L'indépendance nationale de l'Italie, la constitution politique de l'Almagne, sont de grands, de très-grands événements, qui non-seulement sont acquis maintenant, et sur lesquels on ne reviendra pas, mais qui doivent être considérés comme les progrès les plus considérables accomplis dans l'ordre intellectuel et matériel de l'Europe depuis le XVIe siècle. Ils apportent une garantie décisive contre la théocratie, toujours menaçante, et des promesses de liberté pour les contrées catholiques de l'Europe. Ils ne sont un danger pour celles-ci que si, par l'effet d'un antagonisme malentendu contre l'influence protestante, elles retombent dans la politique cléricale et s'y obstinent. Il ne fallait donc pas laisser voir qu'on pense, et il ne fallait pas surtout penser, que le patriotisme doive rejeter, avec M. Thiers, ce qui s'est fait en Europe dans les dix années de 1859 à 1869. Ce serait avouer que le patriotisme français est en contradiction avec l'intérêt général de l'Europe, de la liberté et des lumières. Ce patriotisme-là ne serait que de l'aveuglement, un parti pris de fanatisme national fait pour attirer sur la nation les malheurs mêmes qu'on voudrait lui éviter, et peut-être les derniers malheurs.

L'ultramontanisme est une cause perdue: voulons-nous l'épouser pour nous fortifier? Nous payerons, nous payons même déjà cette alliance néfaste, au dedans par la ruine de nos libertés, ce qui est le premier des affaiblissements et le présage des autres; nous sommes menacés de la payer au dehors par la ruine définitive de notre influence et de notre honneur.
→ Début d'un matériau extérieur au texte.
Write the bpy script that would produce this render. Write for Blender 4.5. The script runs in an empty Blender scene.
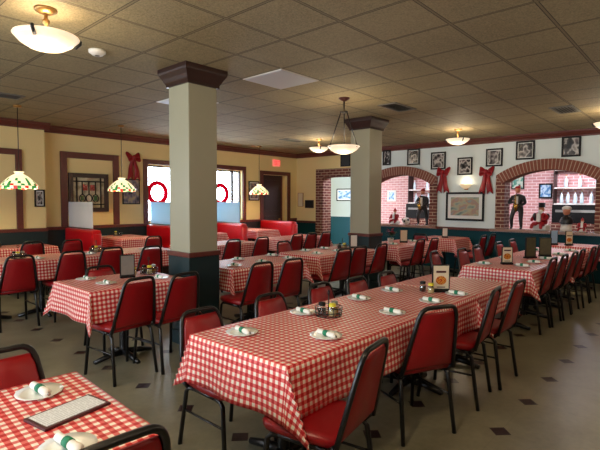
import bpy, bmesh, math, random
from mathutils import Vector, Matrix
random.seed(7)
PI = math.pi
S = bpy.context.scene
COL = S.collection
def R(d): return math.radians(d)

# ------------------------------------------------------------------ materials
def srgb(r, g, b):
    f = lambda c: (c/255/12.92) if c/255 <= .04045 else ((c/255+.055)/1.055)**2.4
    return (f(r), f(g), f(b), 1)
class NT:
    def __init__(s, name):
        s.m = bpy.data.materials.new(name); s.m.use_nodes = True
        s.t = s.m.node_tree; s.n = s.t.nodes; s.l = s.t.links
        s.b = s.n['Principled BSDF']; s.out = s.n['Material Output']
    def node(s, typ, **kw):
        n = s.n.new(typ)
        for k, v in kw.items(): setattr(n, k, v)
        return n
    def link(s, a, b): s.l.new(a, b)
    def val(s, sock, v):
        if isinstance(v, (int, float, tuple, list)): sock.default_value = v
        else: s.link(v, sock)
    def math(s, op, a, b=0., c=None):
        n = s.node('ShaderNodeMath', operation=op)
        s.val(n.inputs[0], a); s.val(n.inputs[1], b)
        if c is not None: s.val(n.inputs[2], c)
        return n.outputs[0]
    def mix(s, f, a, b):
        n = s.node('ShaderNodeMix', data_type='RGBA')
        s.val(n.inputs[0], f); s.val(n.inputs[6], a); s.val(n.inputs[7], b)
        return n.outputs[2]
    def coord(s, which='Object'): return s.node('ShaderNodeTexCoord').outputs[which]
    def sep(s, v):
        n = s.node('ShaderNodeSeparateXYZ'); s.link(v, n.inputs[0]); return n.outputs
    def comb(s, x, y, z=0.):
        n = s.node('ShaderNodeCombineXYZ')
        for i, v in enumerate((x, y, z)): s.val(n.inputs[i], v)
        return n.outputs[0]
    def noise(s, scale, detail=3., vec=None, rough=.55):
        n = s.node('ShaderNodeTexNoise'); n.inputs['Scale'].default_value = scale
        n.inputs['Detail'].default_value = detail; n.inputs['Roughness'].default_value = rough
        s.link(vec if vec is not None else s.coord(), n.inputs['Vector'])
        return n.outputs['Fac']
    def bump(s, h, strength=.3, dist=.01):
        n = s.node('ShaderNodeBump'); n.inputs['Strength'].default_value = strength
        n.inputs['Distance'].default_value = dist
        s.link(h, n.inputs['Height']); s.link(n.outputs[0], s.b.inputs['Normal'])
    def ramp(s, fac, stops):
        n = s.node('ShaderNodeValToRGB'); s.val(n.inputs[0], fac)
        e = n.color_ramp.elements
        while len(e) < len(stops): e.new(.5)
        for k, (p, c) in enumerate(stops): e[k].position = p; e[k].color = c
        return n.outputs[0]
def plain(name, rgb, rough=.5, metal=0., var=.12, scale=8., bump=0., bscale=60., spec=None):
    t = NT(name); c = srgb(*rgb)
    d = tuple(x*(1-var) for x in c[:3])+(1,); e = tuple(min(1, x*(1+var)) for x in c[:3])+(1,)
    t.link(t.mix(t.noise(scale), d, e), t.b.inputs['Base Color'])
    t.b.inputs['Roughness'].default_value = rough; t.b.inputs['Metallic'].default_value = metal
    if spec is not None: t.b.inputs['Specular IOR Level'].default_value = spec
    if bump: t.bump(t.noise(bscale), bump)
    return t.m
M = {}
M['paint_yellow'] = plain('yellow_paint', (230, 208, 148), .65, var=.04, scale=2, bump=.05)
M['paint_pale'] = plain('pale_paint', (216, 228, 228), .65, var=.03, scale=2, bump=.05)
M['paint_beyond'] = plain('beyond_paint', (166, 176, 170), .7, var=.03, scale=2)
M['paint_column'] = plain('column_paint', (160, 157, 134), .4, var=.03, scale=3)
M['green'] = plain('green_paint', (6, 38, 42), .45, var=.12, scale=4)
M['mahogany'] = plain('mahogany', (96, 46, 38), .35, var=.25, scale=14)
M['dark_wood'] = plain('dark_wood', (50, 30, 26), .35, var=.25, scale=14)
M['tan_wood'] = plain('tan_wood', (150, 96, 58), .4, var=.25, scale=14)
M['ledge'] = plain('ledge_wood', (150, 116, 100), .25, var=.15, scale=14)
M['teal'] = plain('teal_paint', (5, 60, 68), .6, var=.1, scale=4, spec=.2)
M['black'] = plain('black_tube', (14, 13, 14), .34, var=.1, spec=.5)
M['black_plastic'] = plain('black_plastic', (11, 10, 11), .5, spec=.25)
M['vinyl'] = plain('red_vinyl', (142, 11, 20), .38, var=.10, scale=5, bump=.06, bscale=160)
M['booth_vinyl'] = plain('booth_vinyl', (190, 14, 26), .3, var=.08, scale=5)
M['ribbon'] = plain('ribbon', (146, 8, 22), .45, var=.15, scale=18)
M['white'] = plain('white', (225, 222, 214), .4, var=.03)
M['ceramic'] = plain('ceramic', (238, 238, 232), .18, var=.02)
M['napkin'] = plain('napkin', (235, 232, 222), .8, var=.05, scale=40, bump=.15)
M['band'] = plain('green_band', (20, 120, 86), .6)
M['mat'] = plain('mat_board', (222, 224, 222), .7, var=.02)
M['brass'] = plain('brass', (180, 140, 86), .3, metal=.9)
M['steel'] = plain('steel', (150, 148, 142), .3, metal=.9)
M['maroon'] = plain('maroon', (70, 22, 30), .35)
M['amber'] = plain('amber', (176, 120, 20), .25)
M['oil'] = plain('dark_oil', (46, 26, 16), .2)
M['yellow_lid'] = plain('yellow_lid', (214, 200, 40), .4)
M['cheese'] = plain('cheese', (214, 196, 140), .5)
M['pink'] = plain('pink_packets', (222, 150, 150), .6)
M['skin'] = plain('painted_skin', (196, 130, 100), .5)
M['dark_suit'] = plain('dark_suit', (26, 28, 32), .4)
M['red_suit'] = plain('red_suit', (160, 14, 30), .5)
M['gold'] = plain('gold', (190, 150, 70), .25, metal=.8)
M['vent'] = plain('vent', (110, 108, 100), .5)
M['speaker_black'] = plain('speaker_black', (20, 22, 24), .5)
M['bottle_white'] = plain('bottle_white', (196, 214, 220), .25)
M['bottle_green'] = plain('bottle_green', (40, 86, 60), .2)
M['foliage'] = plain('foliage', (30, 80, 40), .6)
M['unlit_panel'] = plain('unlit_panel', (196, 200, 206), .5, var=.02)
M['blue_sheet'] = plain('blue_sheet', (150, 176, 200), .5)

def emissive(name, rgb, strength, var=.1, scale=10):
    t = NT(name); c = srgb(*rgb)
    d = tuple(x*(1-var) for x in c[:3])+(1,)
    col = t.mix(t.noise(scale, 4), d, c)
    t.link(col, t.b.inputs['Base Color']); t.link(col, t.b.inputs['Emission Color'])
    t.b.inputs['Emission Strength'].default_value = strength; t.b.inputs['Roughness'].default_value = .3
    return t.m
M['alabaster'] = emissive('alabaster', (255, 232, 198), .72, .5, 7)
M['sconce_glass'] = emissive('sconce_glass', (255, 226, 180), .35, .3, 10)
M['lamp_cream'] = emissive('lamp_cream', (255, 238, 190), 1.0, .4, 60)
M['lamp_red'] = emissive('lamp_red', (205, 30, 24), .8)
M['lamp_green'] = emissive('lamp_green', (44, 130, 60), .7)
M['tube'] = emissive('tube', (244, 240, 255), 34., 0)
M['exit_red'] = emissive('exit_red', (255, 40, 40), 1.5, 0)
M['exit_face'] = emissive('exit_face', (235, 120, 110), .5, 0)

def gingham():
    t = NT('gingham'); u = t.sep(t.coord('UV'))
    P = .0385
    def stripe(x): return t.math('GREATER_THAN', t.math('FRACT', t.math('MULTIPLY', x, 1/P)), .5)
    a, b = stripe(u[0]), stripe(u[1])
    s = t.math('ADD', a, b)
    red, pk, wh = srgb(190, 14, 26), srgb(226, 112, 106), srgb(246, 238, 224)
    c = t.mix(t.math('MINIMUM', s, 1.), wh, pk)
    c = t.mix(t.math('MULTIPLY', a, b), c, red)
    t.link(c, t.b.inputs['Base Color'])
    t.b.inputs['Roughness'].default_value = .42
    t.bump(t.noise(9, 2), .25, .01)
    return t.m
M['gingham'] = gingham()

def floor_mat():
    t = NT('floor_tile'); p = t.sep(t.coord())
    def cell(x, o):
        f = t.math('FRACT', t.math('ADD', t.math('MULTIPLY', t.math('SUBTRACT', x, o), 1/.61), .5))
        return t.math('MULTIPLY', t.math('ABSOLUTE', t.math('SUBTRACT', f, .5)), .61)
    ax, ay = cell(p[0], 3.126), cell(p[1], 1.015)
    inset = t.math('LESS_THAN', t.math('ADD', ax, ay), .073)
    joint = t.math('LESS_THAN', t.math('MINIMUM', ax, ay), .0025)
    n1 = t.noise(2.2, 5); n2 = t.noise(22, 4)
    base = t.ramp(t.math('ADD', t.math('MULTIPLY', n1, .65), t.math('MULTIPLY', n2, .35)),
                  [(.3, srgb(108, 103, 82)), (.7, srgb(146, 139, 114))])
    c = t.mix(t.math('MULTIPLY', joint, .25), base, srgb(96, 90, 72))
    c = t.mix(inset, c, srgb(44, 24, 24))
    t.link(c, t.b.inputs['Base Color'])
    t.link(t.math('ADD', .26, t.math('MULTIPLY', n2, .18)), t.b.inputs['Roughness'])
    t.bump(n2, .04)
    return t.m
M['floor'] = floor_mat()
def ceil_mat():
    t = NT('ceiling_tile'); p = t.sep(t.coord())
    def cell(x, o):
        f = t.math('FRACT', t.math('ADD', t.math('MULTIPLY', t.math('SUBTRACT', x, o), 1/.61), .5))
        return t.math('MULTIPLY', t.math('ABSOLUTE', t.math('SUBTRACT', f, .5)), .61)
    d = t.math('MINIMUM', cell(p[0], 2.87), cell(p[1], 2.80))
    bar = t.math('LESS_THAN', d, .009); rec = t.math('LESS_THAN', d, .0155)
    n = t.noise(75, 5, rough=.7); n0 = t.noise(1.1, 3)
    base = t.ramp(t.math('ADD', t.math('MULTIPLY', n, .8), t.math('MULTIPLY', n0, .2)),
                  [(.32, srgb(114, 104, 76)), (.62, srgb(168, 154, 118))])
    c = t.mix(rec, base, srgb(62, 52, 36)); c = t.mix(bar, c, srgb(128, 116, 88))
    t.link(c, t.b.inputs['Base Color']); t.b.inputs['Roughness'].default_value = .75
    t.bump(t.math('SUBTRACT', n, t.math('MULTIPLY', rec, .8)), .55, .012)
    return t.m
M['ceiling'] = ceil_mat()
def brick_mat(name, c1, c2, mort):
    t = NT(name); p = t.sep(t.coord())
    v = t.comb(t.math('ADD', p[0], p[1]), p[2])
    b = t.node('ShaderNodeTexBrick'); t.link(v, b.inputs['Vector'])
    b.inputs['Scale'].default_value = 1.; b.inputs['Brick Width'].default_value = .21
    b.inputs['Row Height'].default_value = .075; b.inputs['Mortar Size'].default_value = .009
    b.inputs['Mortar Smooth'].default_value = .2
    b.inputs['Color1'].default_value = srgb(*c1); b.inputs['Color2'].default_value = srgb(*c2)
    b.inputs['Mortar'].default_value = srgb(*mort)
    t.link(b.outputs['Color'], t.b.inputs['Base Color']); t.b.inputs['Roughness'].default_value = .8
    inv = t.math('SUBTRACT', 1., b.outputs['Fac']); t.bump(inv, .6, .01)
    return t.m
M['brick'] = brick_mat('brick', (116, 58, 44), (88, 42, 34), (176, 152, 132))
M['brick_back'] = brick_mat('brick_back', (214, 158, 156), (200, 140, 140), (236, 214, 212))
M['arch_brick'] = plain('arch_brick', (128, 72, 58), .8, var=.35, scale=20, bump=.3)
M['mortar'] = plain('mortar', (176, 152, 132), .9)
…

Ce n'est pas en réclamant la prépondérance au nom d'une armée victorieuse, -victorieuse de nos concitoyens sans doute, - ou l'indépendance papale en qualité de fils aînés de l'Église, que nous obvierons à la décadence qu'on nous reproche. Si la grande lutte de l'avenir doit s'établir entre la France avec l'Église d'un côté, et les nations émancipées de l'autre, soyons certains que la victoire sera du côté où ne sera pas le prêtre. Cet oracle est plus sûr que celui de Rome.